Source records
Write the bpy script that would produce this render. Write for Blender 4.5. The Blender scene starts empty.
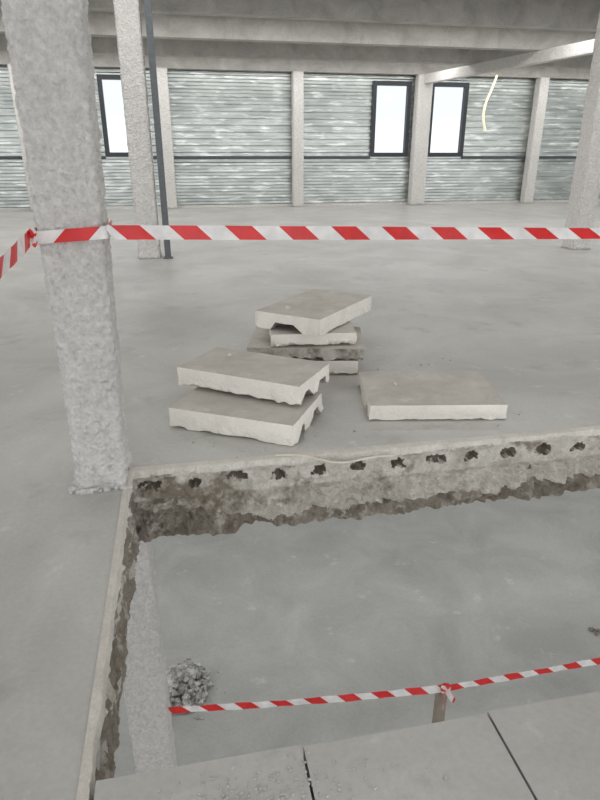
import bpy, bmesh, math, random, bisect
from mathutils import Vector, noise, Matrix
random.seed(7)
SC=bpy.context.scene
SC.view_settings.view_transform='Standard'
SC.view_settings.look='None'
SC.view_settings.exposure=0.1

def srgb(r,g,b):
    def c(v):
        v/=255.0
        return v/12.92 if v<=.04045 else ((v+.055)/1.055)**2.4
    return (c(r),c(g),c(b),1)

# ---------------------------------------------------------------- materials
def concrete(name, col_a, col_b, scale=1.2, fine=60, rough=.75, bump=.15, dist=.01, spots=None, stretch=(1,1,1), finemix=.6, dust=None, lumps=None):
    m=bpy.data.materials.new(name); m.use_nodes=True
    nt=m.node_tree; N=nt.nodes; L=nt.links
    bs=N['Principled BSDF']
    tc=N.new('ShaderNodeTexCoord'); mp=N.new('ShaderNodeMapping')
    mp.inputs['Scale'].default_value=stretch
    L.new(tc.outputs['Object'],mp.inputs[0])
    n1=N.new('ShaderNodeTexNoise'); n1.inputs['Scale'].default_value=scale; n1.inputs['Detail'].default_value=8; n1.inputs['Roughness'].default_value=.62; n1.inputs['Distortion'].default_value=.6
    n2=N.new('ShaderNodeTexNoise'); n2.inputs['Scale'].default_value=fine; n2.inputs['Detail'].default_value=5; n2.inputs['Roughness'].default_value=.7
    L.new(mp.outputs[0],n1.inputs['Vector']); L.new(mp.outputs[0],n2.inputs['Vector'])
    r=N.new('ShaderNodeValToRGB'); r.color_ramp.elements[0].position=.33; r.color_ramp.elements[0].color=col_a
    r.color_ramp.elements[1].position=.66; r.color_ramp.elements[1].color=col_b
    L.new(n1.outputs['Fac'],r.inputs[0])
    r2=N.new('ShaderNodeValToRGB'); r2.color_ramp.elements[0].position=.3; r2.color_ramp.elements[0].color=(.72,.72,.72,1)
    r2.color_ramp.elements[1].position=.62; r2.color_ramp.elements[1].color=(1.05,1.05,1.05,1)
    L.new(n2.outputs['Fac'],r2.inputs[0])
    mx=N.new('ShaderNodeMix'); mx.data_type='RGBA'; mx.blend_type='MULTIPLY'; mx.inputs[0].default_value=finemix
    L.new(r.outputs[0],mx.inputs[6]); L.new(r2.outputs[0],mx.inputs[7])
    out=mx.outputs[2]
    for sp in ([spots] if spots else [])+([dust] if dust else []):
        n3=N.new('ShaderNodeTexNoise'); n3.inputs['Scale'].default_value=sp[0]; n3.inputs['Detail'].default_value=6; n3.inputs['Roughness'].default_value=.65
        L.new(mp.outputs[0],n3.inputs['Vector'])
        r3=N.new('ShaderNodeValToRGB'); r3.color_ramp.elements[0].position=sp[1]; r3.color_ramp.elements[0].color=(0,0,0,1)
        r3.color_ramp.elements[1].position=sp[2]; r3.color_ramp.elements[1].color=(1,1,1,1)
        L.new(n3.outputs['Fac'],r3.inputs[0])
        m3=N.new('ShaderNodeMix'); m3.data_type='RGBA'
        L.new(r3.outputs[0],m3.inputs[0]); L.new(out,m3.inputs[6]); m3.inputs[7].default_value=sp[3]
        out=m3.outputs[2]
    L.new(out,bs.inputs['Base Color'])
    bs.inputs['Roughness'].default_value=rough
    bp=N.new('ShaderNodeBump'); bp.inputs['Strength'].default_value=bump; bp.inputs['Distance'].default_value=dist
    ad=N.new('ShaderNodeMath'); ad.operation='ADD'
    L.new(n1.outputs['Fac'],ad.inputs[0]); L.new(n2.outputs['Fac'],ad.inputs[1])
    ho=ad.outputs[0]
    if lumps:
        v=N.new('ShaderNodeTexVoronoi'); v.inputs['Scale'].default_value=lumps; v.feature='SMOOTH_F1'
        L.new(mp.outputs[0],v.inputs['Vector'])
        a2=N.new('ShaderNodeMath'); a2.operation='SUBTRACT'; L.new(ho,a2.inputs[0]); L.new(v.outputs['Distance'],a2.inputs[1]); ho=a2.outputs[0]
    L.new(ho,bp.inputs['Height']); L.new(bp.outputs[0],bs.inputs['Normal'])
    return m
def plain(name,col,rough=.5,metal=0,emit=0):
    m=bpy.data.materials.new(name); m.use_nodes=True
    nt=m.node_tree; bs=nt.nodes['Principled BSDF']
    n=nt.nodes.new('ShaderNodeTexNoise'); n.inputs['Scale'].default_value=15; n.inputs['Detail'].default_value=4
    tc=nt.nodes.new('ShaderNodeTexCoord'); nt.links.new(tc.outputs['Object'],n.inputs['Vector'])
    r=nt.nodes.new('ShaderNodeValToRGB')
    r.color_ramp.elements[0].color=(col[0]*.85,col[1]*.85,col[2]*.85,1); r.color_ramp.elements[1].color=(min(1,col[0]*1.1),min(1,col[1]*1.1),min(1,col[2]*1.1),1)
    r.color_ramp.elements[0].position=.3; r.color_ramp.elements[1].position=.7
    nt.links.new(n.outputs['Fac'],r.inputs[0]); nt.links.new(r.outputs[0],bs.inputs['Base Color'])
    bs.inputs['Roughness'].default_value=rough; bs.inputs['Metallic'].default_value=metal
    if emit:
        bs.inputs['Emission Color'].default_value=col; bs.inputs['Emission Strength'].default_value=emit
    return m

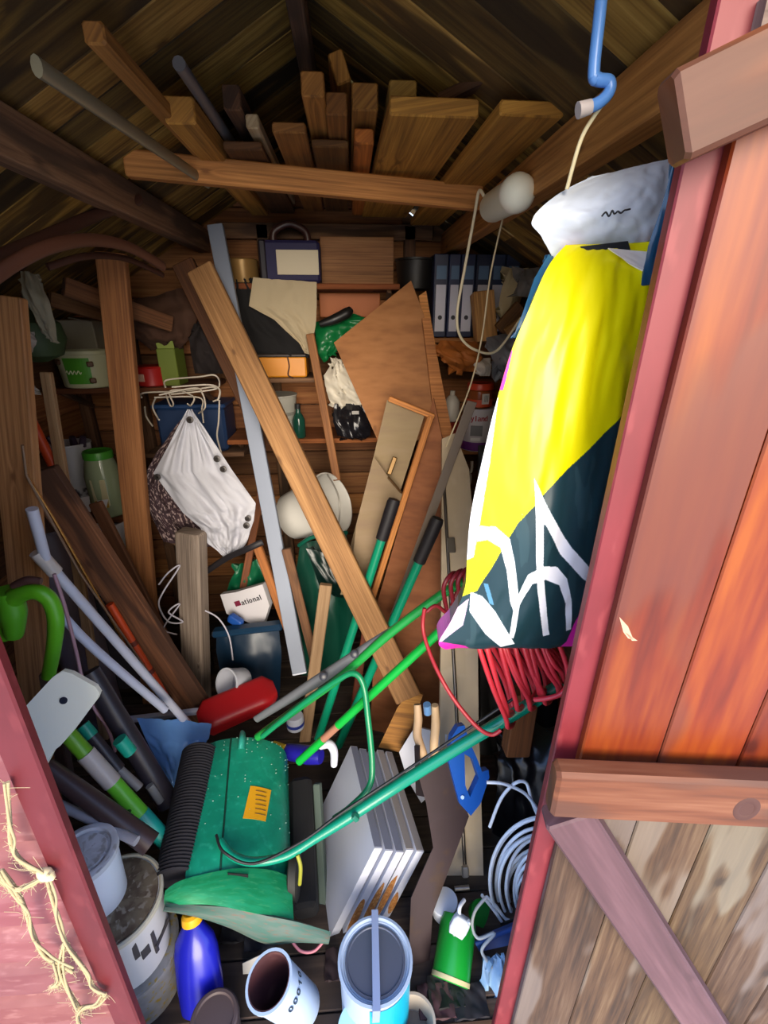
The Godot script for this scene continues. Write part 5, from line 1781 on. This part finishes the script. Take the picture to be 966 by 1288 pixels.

What the task requires |
Restate the lines of the records exactly, starting at the first and stopping after the line with "return (c(r),c(g),c(b),1)". Leave out any picture.

Written solution |
Write the bpy script that would produce this render. Write for Blender 4.5. The Blender scene starts empty.
import bpy, bmesh, math, random, bisect
from mathutils import Vector, noise, Matrix
random.seed(7)
SC=bpy.context.scene
SC.view_settings.view_transform='Standard'
SC.view_settings.look='None'
SC.view_settings.exposure=0.1

def srgb(r,g,b):
    def c(v):
        v/=255.0
        return v/12.92 if v<=.04045 else ((v+.055)/1.055)**2.4
    return (c(r),c(g),c(b),1)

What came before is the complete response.